Thursday, October 21, 2010

The Social Network

David Fincher’s “The Social Network” begins with a searing exchange in which Harvard wonder boy Mark Zuckerberg (Jesse Eisenberg) uses algorithmic methods to explain to his “girlfriend” why their relationship is no longer a viable institution.  I put “girlfriend” in quotations, because she appears to exist solely as way for Mark to gain access to a forbidden circle that he would otherwise have no chance at experiencing.  His desire for inclusion, his megalomaniacal drive to be accepted by everyone creates an intellectual island on which he’s forced to dwell and, as screenwriter Aaron Sorkin tells it, Mark wouldn’t have it any other way.  He carries around so much pretentious antagonism that any connection to another human being is negated by his notion of virtual supremacy being just a little bit cooler, thus beginning the horror story of Facebook as we know it. 

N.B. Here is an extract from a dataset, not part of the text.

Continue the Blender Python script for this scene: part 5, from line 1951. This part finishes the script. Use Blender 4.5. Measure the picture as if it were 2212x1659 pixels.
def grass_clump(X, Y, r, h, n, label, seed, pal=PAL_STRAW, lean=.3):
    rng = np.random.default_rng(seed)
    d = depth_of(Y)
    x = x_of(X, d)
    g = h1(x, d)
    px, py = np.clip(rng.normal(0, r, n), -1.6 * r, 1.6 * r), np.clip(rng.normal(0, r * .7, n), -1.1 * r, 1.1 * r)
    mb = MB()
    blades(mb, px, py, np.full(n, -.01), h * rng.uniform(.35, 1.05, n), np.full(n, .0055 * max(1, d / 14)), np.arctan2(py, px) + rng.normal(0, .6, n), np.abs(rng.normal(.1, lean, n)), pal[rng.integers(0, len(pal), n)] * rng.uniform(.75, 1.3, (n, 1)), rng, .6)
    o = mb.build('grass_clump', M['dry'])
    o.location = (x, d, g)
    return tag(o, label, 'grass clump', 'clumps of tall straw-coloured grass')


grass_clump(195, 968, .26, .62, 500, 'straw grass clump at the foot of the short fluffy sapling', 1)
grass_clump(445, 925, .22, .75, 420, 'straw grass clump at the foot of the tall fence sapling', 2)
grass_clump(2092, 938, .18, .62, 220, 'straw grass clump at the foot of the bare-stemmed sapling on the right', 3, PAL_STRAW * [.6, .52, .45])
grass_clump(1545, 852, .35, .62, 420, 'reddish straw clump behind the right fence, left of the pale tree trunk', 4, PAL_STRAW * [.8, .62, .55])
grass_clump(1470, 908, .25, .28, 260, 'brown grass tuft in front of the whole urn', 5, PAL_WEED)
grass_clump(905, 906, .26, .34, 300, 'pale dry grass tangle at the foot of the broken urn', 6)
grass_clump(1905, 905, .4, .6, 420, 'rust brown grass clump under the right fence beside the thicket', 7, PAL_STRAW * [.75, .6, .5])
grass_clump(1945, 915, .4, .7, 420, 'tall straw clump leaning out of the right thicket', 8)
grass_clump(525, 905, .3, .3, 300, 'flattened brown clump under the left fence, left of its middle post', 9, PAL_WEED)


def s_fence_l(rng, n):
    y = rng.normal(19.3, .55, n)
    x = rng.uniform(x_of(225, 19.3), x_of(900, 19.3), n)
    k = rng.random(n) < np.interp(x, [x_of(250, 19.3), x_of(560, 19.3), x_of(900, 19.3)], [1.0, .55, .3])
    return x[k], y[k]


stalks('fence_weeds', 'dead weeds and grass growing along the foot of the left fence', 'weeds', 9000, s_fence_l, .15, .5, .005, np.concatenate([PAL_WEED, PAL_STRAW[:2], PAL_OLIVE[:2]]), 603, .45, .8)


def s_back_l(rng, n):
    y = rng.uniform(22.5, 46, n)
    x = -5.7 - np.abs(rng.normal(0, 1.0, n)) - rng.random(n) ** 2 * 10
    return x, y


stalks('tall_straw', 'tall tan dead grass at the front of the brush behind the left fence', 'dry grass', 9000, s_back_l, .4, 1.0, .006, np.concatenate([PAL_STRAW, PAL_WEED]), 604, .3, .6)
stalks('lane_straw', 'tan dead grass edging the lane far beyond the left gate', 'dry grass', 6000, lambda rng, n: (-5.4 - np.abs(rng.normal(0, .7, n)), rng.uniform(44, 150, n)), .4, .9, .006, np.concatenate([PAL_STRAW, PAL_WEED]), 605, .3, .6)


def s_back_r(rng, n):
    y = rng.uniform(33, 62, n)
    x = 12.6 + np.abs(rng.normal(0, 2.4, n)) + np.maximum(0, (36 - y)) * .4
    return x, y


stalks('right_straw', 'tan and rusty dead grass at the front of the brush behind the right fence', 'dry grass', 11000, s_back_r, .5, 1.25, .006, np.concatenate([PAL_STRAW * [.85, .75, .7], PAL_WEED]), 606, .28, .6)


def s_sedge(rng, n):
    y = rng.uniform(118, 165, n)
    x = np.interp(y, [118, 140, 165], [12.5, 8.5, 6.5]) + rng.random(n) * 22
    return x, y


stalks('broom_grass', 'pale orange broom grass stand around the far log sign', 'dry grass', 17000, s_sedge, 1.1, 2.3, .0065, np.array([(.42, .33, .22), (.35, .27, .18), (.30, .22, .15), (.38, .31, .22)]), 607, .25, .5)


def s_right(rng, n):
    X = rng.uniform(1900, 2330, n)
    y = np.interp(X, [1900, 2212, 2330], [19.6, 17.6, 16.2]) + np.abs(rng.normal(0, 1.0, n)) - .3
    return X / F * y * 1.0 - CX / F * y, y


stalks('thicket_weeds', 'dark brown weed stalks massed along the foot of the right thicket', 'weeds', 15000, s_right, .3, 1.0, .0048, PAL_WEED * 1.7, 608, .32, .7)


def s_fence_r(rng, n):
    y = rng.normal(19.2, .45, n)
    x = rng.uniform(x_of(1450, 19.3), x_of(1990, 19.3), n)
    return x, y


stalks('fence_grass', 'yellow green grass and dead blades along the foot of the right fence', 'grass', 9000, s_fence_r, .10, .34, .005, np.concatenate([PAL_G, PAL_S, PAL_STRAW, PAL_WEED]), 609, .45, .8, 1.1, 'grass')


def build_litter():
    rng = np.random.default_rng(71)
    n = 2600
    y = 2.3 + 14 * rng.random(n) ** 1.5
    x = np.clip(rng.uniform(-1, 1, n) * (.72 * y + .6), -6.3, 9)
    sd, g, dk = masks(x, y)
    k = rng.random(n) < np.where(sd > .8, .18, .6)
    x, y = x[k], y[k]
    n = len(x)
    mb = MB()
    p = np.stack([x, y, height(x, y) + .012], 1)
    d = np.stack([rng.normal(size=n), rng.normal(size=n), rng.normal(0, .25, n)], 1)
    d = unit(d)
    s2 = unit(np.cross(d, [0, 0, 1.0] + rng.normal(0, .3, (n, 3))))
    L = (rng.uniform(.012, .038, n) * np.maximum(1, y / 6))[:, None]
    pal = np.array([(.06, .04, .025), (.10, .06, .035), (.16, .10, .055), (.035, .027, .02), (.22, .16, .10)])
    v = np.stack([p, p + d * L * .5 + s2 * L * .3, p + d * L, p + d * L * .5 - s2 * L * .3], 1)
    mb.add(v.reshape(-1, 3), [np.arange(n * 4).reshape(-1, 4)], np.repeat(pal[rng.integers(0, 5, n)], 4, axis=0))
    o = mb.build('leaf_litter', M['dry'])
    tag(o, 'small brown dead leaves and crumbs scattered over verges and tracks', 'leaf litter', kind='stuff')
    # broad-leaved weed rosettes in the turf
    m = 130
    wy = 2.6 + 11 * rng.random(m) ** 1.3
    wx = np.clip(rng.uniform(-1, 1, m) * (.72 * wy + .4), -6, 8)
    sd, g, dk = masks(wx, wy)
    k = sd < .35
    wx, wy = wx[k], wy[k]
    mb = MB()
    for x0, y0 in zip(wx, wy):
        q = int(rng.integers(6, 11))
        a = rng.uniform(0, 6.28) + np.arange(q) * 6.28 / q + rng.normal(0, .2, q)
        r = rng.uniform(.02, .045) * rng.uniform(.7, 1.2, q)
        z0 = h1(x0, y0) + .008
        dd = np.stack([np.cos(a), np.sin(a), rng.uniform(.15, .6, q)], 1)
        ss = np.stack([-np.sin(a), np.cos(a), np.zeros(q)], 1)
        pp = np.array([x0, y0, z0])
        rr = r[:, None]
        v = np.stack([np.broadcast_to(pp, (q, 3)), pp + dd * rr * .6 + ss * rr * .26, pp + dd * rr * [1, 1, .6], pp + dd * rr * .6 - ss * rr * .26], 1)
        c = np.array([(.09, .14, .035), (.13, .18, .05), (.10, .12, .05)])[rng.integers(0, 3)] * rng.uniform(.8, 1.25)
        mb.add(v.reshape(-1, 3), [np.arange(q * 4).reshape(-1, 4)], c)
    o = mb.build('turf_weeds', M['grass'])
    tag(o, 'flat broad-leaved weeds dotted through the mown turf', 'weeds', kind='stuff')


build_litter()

Eisenberg gives us a captivating, ice-in-the-veins take on a character who most people know as “the youngest billionaire in the world” but, if we’re to believe Sorkin, money was the furthest thing from Zuckerberg’s mind.  Sure, greed played a role, but not in the Gordon Gekko sense we’re accustomed to.  What Zuckerberg was really after was a way to circumvent the exclusion-based tradition of high society by bringing the party scene to the masses and his casual dismissal of anyone willing to help is what I found to be the most engaging dichotomy at work here.  Rather than assimilate the old-fashioned way, he decided to blow the whole thing open as a way of getting back at the clubs he once deemed important and, as a result, the so-called cyber villain of our times was born.   

Did he steal the idea from his Harvard classmates?  Did he use, chew up and spit out the only person left in the world whom he could call a friend?  Is he really as insufferable a person as the film makes him out to be? 

Perhaps, but counting on Sorkin’s script to be 100% accurate is missing the point.  He taps into the zeitgeist of Generation Y like no other American film I’ve seen this year and does so with a sparkling immediacy worthy of so much more than just Academy Award attention.  Facebook currently sits at 500 Million members and counting and the line between living and living vicariously through a computerized network becomes fuzzier with each passing second.   

Fincher’s direction and tone are sublime, Trent Reznor’s wicked musical arrangements couldn’t be better and Spider-Man-to-be Andrew Garfield gives what I think is the most painfully brilliant performance of the entire film as Mark’s one-time friend and CFO Eduardo Saverin.

The sweet irony of all this is that, despite all the money and fame, Zuckerberg ends up alienating himself from exactly the kind of social mingling he always wanted.  Instead, what we see is a man and his computer, side by side, for better or for worse until the bitter conclusion.  I almost felt sorry for him at the end but, then again, it wasn't my 34% ownership that he was accused of liquidating.